La parálisis política que padece el país tras nueve meses de Gobierno en funciones y sin posible solución a la vista podría haber constituido una buena oportunidad política para el secesionismo catalán. Suele ser normal en las luchas de poder que la debilidad o incomparecencia de uno de los contendientes sea aprovechada por el otro para obtener ganancias sobre el terreno que normalmente resultan decisivas. Sin embargo, en este caso no ha ocurrido así, más bien al contrario, como demuestran la menor movilización nacionalista previsible para la Diada del próximo domingo y las controversias internas derivadas del anuncio de un referéndum unilateral de independencia para junio de 2017. Ni se ha conseguido mantener la tensión —menos aún incrementarla— ni existe un plan claro que concite la ilusión ni los consensos necesarios, pese a los ímprobos esfuerzos de Carme Forcadell en ese sentido. Pues bien, esta sorprendente realidad obedece a dos razones cuyo detallado análisis es perentorio y cuyas conclusiones deberían tenerse en cuenta de cara al futuro.

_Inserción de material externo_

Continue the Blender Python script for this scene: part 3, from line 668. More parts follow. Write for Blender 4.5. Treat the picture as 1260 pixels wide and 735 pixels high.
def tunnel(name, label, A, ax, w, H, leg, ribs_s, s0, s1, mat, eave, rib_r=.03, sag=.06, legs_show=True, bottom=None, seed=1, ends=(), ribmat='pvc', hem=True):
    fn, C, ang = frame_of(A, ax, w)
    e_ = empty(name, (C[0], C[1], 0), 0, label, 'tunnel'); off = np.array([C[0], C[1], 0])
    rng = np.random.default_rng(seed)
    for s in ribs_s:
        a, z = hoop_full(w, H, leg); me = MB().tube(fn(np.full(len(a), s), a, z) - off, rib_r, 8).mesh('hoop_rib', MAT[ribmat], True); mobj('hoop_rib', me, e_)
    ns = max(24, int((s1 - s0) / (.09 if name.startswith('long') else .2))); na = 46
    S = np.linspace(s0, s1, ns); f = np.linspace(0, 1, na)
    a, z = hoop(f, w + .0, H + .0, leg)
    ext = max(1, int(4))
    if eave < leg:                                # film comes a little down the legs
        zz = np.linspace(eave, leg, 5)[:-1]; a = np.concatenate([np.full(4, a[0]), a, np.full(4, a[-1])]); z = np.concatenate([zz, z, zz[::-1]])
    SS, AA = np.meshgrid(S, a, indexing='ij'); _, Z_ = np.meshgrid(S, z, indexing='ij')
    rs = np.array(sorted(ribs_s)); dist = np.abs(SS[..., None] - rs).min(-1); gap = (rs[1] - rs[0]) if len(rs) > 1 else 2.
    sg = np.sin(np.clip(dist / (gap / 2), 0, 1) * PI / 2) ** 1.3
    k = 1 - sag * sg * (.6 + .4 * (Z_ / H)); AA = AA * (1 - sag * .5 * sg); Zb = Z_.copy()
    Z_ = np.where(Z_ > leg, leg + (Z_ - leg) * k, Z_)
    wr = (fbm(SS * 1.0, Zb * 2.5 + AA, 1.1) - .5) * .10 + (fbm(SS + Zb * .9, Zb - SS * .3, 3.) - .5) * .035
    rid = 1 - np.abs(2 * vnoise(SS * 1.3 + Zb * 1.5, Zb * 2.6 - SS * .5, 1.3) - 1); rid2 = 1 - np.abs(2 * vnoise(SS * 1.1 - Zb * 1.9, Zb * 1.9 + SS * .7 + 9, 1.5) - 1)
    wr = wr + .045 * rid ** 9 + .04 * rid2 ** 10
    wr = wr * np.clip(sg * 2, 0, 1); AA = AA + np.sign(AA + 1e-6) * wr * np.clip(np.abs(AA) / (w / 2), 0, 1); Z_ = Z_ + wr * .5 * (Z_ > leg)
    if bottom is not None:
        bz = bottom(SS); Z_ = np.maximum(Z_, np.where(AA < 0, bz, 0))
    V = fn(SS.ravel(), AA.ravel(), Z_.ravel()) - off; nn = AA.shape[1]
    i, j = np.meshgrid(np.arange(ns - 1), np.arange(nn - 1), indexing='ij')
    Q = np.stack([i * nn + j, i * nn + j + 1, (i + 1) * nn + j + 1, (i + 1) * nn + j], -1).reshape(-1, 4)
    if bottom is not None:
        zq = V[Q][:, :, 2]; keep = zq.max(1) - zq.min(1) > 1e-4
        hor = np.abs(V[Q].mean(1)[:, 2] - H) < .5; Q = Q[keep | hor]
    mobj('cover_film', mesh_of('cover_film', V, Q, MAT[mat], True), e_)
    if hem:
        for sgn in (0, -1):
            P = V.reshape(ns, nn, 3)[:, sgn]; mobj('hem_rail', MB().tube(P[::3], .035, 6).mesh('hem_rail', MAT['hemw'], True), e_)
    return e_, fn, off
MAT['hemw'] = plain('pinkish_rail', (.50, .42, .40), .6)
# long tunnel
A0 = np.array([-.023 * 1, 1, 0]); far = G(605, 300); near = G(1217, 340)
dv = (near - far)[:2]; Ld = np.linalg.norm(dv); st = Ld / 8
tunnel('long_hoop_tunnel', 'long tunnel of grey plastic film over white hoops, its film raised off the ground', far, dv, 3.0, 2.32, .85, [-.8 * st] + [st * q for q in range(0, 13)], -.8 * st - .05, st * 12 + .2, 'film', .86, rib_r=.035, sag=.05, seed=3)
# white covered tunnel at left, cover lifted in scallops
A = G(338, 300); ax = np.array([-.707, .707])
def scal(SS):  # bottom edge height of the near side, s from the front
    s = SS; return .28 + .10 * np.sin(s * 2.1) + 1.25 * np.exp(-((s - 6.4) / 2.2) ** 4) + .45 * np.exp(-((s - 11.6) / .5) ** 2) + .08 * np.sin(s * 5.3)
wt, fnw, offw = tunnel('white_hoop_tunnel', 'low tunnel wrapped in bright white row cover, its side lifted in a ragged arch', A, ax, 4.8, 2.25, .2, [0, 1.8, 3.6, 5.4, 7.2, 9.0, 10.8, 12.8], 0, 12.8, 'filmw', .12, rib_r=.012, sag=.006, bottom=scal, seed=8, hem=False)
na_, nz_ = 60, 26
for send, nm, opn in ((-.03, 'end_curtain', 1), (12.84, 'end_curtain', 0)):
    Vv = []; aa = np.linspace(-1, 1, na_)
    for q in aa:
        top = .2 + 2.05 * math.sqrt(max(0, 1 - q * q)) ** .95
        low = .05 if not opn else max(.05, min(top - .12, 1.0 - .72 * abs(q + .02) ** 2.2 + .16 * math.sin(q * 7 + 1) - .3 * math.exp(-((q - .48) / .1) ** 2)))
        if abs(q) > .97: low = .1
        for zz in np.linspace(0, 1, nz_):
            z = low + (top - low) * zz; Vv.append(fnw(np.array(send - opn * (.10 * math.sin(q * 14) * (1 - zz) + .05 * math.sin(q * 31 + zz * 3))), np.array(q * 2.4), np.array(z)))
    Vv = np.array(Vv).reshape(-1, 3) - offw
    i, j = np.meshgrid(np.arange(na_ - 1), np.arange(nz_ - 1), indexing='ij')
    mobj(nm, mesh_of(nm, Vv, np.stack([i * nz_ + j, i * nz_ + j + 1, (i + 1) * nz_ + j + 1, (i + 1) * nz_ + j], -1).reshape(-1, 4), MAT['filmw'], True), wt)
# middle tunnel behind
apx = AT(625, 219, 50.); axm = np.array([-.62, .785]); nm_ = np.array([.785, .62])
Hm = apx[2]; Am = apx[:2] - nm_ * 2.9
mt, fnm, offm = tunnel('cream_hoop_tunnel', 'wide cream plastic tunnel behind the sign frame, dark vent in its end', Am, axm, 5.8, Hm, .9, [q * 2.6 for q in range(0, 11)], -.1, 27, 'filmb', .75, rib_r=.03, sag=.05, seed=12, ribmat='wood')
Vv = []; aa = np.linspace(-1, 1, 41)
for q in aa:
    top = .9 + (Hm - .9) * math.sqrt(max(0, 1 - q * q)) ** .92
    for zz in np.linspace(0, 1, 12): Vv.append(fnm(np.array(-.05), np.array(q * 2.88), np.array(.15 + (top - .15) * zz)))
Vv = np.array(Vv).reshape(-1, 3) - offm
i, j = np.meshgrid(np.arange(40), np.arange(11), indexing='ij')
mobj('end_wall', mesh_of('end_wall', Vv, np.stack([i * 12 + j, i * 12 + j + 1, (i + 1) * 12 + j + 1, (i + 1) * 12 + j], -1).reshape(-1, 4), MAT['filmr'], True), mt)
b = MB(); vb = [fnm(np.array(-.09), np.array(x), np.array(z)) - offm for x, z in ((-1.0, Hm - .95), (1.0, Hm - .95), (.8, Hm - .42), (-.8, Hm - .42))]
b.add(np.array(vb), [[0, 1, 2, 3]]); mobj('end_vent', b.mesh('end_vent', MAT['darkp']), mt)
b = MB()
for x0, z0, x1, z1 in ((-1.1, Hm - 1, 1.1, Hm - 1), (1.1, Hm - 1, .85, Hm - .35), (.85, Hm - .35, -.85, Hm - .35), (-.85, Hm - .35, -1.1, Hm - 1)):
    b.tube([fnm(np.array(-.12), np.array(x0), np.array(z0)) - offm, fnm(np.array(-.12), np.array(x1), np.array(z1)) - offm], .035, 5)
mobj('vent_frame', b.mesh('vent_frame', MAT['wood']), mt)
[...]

En primer lugar, el pinchazo secesionista frente a la incomparecencia del contrincante demuestra su carácter reactivo. Contra el PP se vive mucho mejor. No solo porque Rajoy ha demostrado un nivel de torpeza en la crisis catalana difícilmente superable, sino porque todo populismo —incluido el nacionalista—necesita imperiosamente un enemigo al que culpabilizar. En la guerra demagógica es la ausencia del adversario lo que amenaza derrota. Por ese motivo, la gestión futura de esta crisis exige superar la dialéctica de confrontación por la vía de las propuestas políticas y de la negociación inteligente en el marco de nuestra Constitución. Es muy improbable que Mariano Rajoy sea la persona idónea para ello.
Por otra parte, la profunda crisis institucional motivada por años de clientelismo y corrupción, con el consiguiente deterioro en la calidad democrática de partidos políticos e instituciones de toda índole, explica el bloqueo político nacional, pero también la deriva catalana. Se ha generado tal maraña de incentivos perversos que existe una desconexión total entre las aspiraciones fundamentales de la ciudadanía, centradas en una buena gestión de la cosa pública, y los intereses particulares de sus representantes políticos. Es natural que el consecuente hartazgo contamine todos los electorados, sin acepción de ideologías. Por eso, recuperar esa conexión serviría para colocar en primera línea mediática los asuntos que verdaderamente interesan a los ciudadanos, relegando aquellos que solo sirven de excusa para tapar la propia incompetencia. Que nuestros parlamentarios sean capaces de hacerlo es otra cosa.